RM:  Definitely!  I think it's too late though... I've inquired about that, but I don't think it's gonna happen for us. We actually did the Summer Slaughter Tour In Canada back in 2008 with Necrophagist and Dying Fetus and it was amazing!
 
 WC:  With the price of gas going up, it's gotta be tough on bands expenses. How do you guys manage?  Do you budget things or scale things down in order to keep the tours going?
 
RM:  Yeah, we definitely have to scale things down. I mean, we don't stop at any motels, we sleep in the van or if we can sleep at someone's place we will. Yeah, we have to budget things out, it is rough being a support band. But you can't complain because you're traveling, you're playing music, you're meeting friends and fans... it's what we wanna do.
 
WC:  What do you think every beginning musician should know?  What kind of advice would you give them?
 
RM:  Well, music- wise get your chops down, practice as much as you can. You're obviously gonna have influences in the begining, but always strive to do something of your own.
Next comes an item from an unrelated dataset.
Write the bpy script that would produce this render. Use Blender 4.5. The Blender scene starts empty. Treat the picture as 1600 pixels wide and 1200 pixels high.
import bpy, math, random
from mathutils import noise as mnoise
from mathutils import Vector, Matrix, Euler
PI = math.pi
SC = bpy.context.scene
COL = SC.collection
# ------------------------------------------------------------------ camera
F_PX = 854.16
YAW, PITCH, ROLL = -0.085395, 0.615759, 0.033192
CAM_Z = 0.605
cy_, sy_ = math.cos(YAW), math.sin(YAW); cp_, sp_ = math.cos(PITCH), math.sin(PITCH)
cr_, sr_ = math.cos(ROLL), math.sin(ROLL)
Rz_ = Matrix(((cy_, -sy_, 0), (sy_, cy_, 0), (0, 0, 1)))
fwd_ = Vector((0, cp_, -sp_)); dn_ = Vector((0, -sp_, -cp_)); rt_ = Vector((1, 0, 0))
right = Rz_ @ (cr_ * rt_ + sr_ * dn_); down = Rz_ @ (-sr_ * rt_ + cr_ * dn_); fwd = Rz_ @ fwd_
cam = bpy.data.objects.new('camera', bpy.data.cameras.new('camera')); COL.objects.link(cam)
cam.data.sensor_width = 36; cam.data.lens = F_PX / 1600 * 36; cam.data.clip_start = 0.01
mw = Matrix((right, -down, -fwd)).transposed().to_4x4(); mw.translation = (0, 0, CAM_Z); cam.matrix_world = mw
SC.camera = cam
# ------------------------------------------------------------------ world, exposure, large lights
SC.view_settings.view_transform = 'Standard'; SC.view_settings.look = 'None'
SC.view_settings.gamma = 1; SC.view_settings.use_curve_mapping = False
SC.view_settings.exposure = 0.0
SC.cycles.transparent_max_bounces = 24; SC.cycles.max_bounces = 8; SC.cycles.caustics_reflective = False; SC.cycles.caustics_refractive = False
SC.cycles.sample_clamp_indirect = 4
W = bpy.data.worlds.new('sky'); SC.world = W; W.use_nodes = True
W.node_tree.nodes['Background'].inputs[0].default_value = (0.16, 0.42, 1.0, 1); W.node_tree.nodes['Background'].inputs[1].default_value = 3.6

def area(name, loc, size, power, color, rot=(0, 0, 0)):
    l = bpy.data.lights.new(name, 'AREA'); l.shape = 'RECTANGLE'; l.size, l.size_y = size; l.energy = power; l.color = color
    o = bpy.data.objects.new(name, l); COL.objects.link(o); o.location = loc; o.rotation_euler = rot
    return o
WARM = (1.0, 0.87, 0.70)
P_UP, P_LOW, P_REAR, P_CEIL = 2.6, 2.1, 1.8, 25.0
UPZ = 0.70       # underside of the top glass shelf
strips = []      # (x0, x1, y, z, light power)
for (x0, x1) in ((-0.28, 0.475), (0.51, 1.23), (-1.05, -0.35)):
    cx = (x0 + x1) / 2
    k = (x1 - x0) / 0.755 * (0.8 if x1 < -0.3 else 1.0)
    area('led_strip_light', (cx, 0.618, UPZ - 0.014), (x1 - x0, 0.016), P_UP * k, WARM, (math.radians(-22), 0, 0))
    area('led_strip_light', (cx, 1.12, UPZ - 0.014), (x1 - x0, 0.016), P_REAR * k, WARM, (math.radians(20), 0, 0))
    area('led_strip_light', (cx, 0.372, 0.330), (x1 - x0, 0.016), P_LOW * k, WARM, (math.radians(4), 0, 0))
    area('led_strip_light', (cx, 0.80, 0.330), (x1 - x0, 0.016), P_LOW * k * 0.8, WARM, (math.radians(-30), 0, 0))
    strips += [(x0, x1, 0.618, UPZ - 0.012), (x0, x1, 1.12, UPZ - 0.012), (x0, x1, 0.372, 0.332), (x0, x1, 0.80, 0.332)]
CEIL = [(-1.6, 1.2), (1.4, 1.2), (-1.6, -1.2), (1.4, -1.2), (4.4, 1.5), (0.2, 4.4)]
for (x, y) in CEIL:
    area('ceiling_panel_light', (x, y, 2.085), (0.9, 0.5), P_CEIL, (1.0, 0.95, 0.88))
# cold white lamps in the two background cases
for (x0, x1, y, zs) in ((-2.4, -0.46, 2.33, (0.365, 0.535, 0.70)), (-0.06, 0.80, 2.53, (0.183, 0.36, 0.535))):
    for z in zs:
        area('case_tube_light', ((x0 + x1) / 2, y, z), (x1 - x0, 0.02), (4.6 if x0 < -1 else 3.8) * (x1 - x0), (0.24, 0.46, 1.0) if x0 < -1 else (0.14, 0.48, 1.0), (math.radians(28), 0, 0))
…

This will enable you to have something unique about yourself instead of being a part of all the clone bands out there.
 
Business- wise, try to meet as many people as you can, make contacts, and get as much advice as you can from trustworthy people. Always have a lawyer when you're doing contracts and stuff like that with the labels and hopefully you won't get fucked over.
 
 WC:  Facebook, Twitter, and all that stuff can help a lot too, especially with promotion.
 
RM:  Yeah, of course social networking is the most important thing nowadays.  Downloading and stuff like that... I mean, it's unfortunate that the artists suffer the most. Labels are financing the albums and when the lack of sales occur, they give less support to the bands. Downloading is cool for visibility, but in the end you're still stealing. People don't even realize this because nowadays it's become part of our culture.  So you just gotta deal with it and find ways to work around it, you know?
 
WC:  Thanks a lot for your time Rob. Any final words for the fans?
 
RM:  I hope everyone enjoys the new album "Asylon", pick it up if you can and catch us on tour with either Deicide or Sepultura. Cheers!